So it seems, listening to Chartered Semiconductor VP, Kevin Meyer, who spoke at the ARM Developer Conference yesterday. The pun referred to AMD founder Jerry Sanders “insult” at fabless rivals that design chips in-house but outsource manufacturing to “foundries”. That was then, and now AMD has no more “fabs”.
In his presentation, Meyer stressed the need for semiconductor companies, both on the design side (IP, fabless…) and on the manufacturing side (foundries), to join forces and collaborate in R&D and process development to amortize higher mask/equipment/process development costs.
For the Singapour-based foundry executive, this is the only way to continue innovating inspite of these exponential costs and increasing competitive pressures that shorten product lifecycles. Both factors that are driving a rapid consolidation of the semiconductor industry.
Leaving Intel as the only IDM (Integrated Device Manufacturer) left in the semiconductor market that can afford to invest the billions of dollars needed every year in R&D and to build new fabs.
AMD, Sony and Texas Instruments left that business. On the other hand IBM and foundries like Chartered and Samsung created a common platform that companies like AMD, Infineon, Freescale, ST, NEC or Toshiba would be able to use to produce their respective chips.
It’s interesting that Taiwanese foundries, UMC and TSMC chose to do it alone. Although, TSMC had the Crolles alliance that at some point included Freescale, Philips/NXP and STM.
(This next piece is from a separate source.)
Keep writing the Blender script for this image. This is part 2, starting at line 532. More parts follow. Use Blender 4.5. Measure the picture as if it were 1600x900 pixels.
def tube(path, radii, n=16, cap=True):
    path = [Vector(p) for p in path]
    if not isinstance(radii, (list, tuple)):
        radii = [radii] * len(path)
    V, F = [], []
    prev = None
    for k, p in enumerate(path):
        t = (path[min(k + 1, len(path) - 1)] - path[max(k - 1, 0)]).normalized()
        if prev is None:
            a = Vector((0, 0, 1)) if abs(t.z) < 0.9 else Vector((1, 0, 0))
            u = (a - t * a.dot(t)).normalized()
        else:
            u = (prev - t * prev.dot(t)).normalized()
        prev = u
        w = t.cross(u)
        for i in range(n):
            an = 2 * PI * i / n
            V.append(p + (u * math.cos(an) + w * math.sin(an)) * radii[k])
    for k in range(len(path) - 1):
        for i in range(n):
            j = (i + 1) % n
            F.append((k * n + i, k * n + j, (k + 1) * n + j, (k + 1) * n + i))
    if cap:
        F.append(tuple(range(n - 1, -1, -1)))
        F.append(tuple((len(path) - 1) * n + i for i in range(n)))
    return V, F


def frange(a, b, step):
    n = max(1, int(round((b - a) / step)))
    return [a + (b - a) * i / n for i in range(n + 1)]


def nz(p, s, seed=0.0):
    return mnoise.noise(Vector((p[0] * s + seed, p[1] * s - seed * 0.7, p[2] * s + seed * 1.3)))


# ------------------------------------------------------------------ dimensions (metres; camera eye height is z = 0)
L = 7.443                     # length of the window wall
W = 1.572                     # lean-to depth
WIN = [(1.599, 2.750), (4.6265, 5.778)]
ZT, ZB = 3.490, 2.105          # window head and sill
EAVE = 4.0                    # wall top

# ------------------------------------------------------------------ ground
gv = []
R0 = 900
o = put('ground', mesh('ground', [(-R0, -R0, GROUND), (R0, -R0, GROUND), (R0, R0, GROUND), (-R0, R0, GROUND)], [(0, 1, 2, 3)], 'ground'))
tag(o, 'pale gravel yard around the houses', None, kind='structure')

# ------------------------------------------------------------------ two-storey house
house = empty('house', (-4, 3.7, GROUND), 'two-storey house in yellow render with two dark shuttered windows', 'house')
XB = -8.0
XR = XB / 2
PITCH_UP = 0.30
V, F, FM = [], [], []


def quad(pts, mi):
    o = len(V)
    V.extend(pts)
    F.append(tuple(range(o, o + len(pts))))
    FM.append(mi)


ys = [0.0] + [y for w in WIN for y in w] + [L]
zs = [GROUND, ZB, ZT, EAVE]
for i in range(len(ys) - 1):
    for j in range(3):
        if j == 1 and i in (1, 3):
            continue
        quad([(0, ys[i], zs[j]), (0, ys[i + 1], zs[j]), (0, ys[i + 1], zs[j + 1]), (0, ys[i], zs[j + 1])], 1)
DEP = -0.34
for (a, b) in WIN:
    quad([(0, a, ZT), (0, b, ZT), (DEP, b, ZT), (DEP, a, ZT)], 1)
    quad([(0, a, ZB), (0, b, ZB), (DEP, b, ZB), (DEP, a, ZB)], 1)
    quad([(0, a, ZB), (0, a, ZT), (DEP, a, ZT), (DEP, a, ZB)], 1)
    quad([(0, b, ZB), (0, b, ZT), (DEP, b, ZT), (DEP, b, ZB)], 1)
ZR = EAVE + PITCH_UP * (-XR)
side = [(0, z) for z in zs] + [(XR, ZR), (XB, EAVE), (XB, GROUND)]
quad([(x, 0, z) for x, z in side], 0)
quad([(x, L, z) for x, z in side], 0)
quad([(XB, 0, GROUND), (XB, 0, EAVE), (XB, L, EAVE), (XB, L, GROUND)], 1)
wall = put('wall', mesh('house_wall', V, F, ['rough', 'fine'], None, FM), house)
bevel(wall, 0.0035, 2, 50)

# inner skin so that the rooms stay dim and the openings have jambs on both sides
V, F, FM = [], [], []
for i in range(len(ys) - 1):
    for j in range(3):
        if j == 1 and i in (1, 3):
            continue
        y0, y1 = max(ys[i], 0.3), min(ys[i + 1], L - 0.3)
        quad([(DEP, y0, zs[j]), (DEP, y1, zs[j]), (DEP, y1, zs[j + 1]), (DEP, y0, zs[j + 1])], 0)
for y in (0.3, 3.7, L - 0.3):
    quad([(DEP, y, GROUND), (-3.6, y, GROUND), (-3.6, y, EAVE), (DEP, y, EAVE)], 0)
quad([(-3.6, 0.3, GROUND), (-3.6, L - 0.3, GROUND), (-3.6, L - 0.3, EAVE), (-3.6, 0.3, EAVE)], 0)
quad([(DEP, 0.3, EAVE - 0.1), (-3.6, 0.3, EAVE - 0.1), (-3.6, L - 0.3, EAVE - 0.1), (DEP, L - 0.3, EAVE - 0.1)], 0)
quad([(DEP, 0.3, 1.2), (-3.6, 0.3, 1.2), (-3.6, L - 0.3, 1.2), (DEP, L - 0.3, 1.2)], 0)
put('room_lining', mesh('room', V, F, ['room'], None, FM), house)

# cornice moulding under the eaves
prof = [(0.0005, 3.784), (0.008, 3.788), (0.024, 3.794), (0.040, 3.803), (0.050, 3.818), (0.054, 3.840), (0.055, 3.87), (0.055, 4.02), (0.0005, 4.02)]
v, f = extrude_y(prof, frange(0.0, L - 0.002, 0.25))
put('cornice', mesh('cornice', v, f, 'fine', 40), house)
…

“Getting IP [intellectual property] to the silicon is going from a few thousands dollars to a few million… The number of units needed to produce to recoup the cost went from 5,000 to 5 million… And time to market is so key to capture revenue opportunity. If you miss by as much as a quarter your market window, you can see 25% of your revenue opportunity evaporate”, Meyer said
The only alternative left for semiconductor companies that can’t afford to build fabs anymore is to collaborate in what Meyer call an “open ecosystem for design innovation” that includes fabless/IP companies, equipment makers, foundries, EDAs… Not so simple.